Adhemar, que tem uma rede de cinemas no país, deixa um ponto de interrogação em relação aos filmes de arte, distribuídos por empresas pequenas e que têm menor retorno financeiro. “O custo pode ficar pesado para eles, por isso a câmara técnica deve pensar em soluções que custem menos”.
Ele salienta que esse tipo de custo é diluído na quantidade de cópias. “Se um filme é lançado em mil posições (salas), um valor hipotético de R$ 15 mil não é nada. Mas se lançado em apenas seis posições, é muita coisa. Se é uma medida inclusiva, ela não pode excluir o pequeno distribuidor”, pondera.
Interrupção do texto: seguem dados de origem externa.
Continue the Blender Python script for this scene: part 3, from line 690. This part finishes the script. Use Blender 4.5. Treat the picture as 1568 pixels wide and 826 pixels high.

Lívia Motta registra que há um número considerável de profissionais para atender a demanda. “Um profissional preparado traduz a imagem em palavra, sem filtragens, diferentemente de uma pessoa que fica ao seu lado contando o que está acontecendo, filtrando a percepção”, compara a especialista.
Observatório do Circuito
A 3ª edição do projeto terá como tema “Espaços Culturais e Acessibilidades: Sentidos e Experiências – Circuito Liberdade para Todxs”. O encontro acontece no MM Gerdau Museu das Minas e do Metal (Praça da Liberdade), no dia 22, às 19h, com entrada franca.